(YOUR GOAL): Will you quote precisely the lines that run from the top of the material below to the line containing "house)['label'] = 'bay wall'", both ends included?

(INFORMATION GIVEN):
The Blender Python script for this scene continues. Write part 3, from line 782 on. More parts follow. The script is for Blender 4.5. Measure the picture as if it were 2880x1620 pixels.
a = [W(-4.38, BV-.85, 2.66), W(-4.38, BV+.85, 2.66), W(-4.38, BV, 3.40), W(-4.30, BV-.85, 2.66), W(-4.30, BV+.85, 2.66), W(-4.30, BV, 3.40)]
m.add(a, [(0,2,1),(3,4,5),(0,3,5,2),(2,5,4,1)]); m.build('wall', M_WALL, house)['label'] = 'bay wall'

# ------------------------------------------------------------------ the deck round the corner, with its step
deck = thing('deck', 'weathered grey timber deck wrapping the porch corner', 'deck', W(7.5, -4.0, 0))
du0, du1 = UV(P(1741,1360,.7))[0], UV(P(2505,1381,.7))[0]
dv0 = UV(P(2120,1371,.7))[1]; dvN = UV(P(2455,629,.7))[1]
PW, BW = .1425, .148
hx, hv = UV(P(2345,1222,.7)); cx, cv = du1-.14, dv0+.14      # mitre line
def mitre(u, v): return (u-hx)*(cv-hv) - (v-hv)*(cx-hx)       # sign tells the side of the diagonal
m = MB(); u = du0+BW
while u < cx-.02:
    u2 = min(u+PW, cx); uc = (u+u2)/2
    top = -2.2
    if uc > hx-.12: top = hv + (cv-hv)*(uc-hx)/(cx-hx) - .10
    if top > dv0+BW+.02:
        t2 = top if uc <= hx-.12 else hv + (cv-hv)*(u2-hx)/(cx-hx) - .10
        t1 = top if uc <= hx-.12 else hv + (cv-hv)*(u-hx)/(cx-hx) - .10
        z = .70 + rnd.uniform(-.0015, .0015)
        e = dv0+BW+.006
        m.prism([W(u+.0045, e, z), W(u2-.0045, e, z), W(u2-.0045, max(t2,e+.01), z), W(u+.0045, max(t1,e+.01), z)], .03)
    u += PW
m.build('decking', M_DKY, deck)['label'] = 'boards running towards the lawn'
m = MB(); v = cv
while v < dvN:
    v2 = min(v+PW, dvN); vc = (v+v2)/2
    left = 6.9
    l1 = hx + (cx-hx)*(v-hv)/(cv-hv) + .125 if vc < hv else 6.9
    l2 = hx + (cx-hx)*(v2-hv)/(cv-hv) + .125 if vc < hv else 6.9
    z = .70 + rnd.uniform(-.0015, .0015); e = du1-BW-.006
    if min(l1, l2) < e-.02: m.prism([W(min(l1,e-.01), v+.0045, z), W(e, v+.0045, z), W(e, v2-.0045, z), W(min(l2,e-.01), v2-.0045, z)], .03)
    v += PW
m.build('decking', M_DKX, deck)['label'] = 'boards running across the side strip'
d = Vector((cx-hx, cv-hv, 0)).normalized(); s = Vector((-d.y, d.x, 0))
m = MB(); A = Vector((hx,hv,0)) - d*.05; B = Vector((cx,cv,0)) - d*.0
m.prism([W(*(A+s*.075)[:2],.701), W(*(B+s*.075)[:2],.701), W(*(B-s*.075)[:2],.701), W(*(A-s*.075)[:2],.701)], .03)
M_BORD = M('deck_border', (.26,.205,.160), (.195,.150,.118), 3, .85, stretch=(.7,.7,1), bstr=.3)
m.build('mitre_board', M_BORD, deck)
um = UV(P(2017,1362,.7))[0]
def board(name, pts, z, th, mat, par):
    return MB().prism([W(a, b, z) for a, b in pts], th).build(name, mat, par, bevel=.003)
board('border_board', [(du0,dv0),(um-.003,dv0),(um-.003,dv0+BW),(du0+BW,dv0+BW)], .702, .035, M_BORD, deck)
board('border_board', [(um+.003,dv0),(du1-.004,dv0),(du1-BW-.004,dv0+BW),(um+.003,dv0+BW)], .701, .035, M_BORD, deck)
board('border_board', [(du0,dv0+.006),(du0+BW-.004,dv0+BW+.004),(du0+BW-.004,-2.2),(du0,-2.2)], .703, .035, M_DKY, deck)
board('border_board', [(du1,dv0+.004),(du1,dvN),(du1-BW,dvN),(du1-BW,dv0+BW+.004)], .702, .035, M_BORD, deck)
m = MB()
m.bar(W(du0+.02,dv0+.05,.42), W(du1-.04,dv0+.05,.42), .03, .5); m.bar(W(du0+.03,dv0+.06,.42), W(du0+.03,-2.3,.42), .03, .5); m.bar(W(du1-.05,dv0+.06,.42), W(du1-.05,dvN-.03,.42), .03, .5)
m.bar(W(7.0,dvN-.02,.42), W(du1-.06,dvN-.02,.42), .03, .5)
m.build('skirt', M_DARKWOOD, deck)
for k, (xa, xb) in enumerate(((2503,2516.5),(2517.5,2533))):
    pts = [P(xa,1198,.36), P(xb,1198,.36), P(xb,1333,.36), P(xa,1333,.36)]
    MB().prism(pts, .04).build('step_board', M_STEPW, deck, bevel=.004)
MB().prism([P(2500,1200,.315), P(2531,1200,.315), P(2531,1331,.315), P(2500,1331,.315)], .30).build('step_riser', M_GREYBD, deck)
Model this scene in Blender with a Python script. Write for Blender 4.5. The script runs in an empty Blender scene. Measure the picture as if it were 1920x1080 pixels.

(TASK OUTPUT):
The Blender Python script for this scene continues. Write part 3, from line 782 on. More parts follow. The script is for Blender 4.5. Measure the picture as if it were 2880x1620 pixels.
a = [W(-4.38, BV-.85, 2.66), W(-4.38, BV+.85, 2.66), W(-4.38, BV, 3.40), W(-4.30, BV-.85, 2.66), W(-4.30, BV+.85, 2.66), W(-4.30, BV, 3.40)]
m.add(a, [(0,2,1),(3,4,5),(0,3,5,2),(2,5,4,1)]); m.build('wall', M_WALL, house)['label'] = 'bay wall'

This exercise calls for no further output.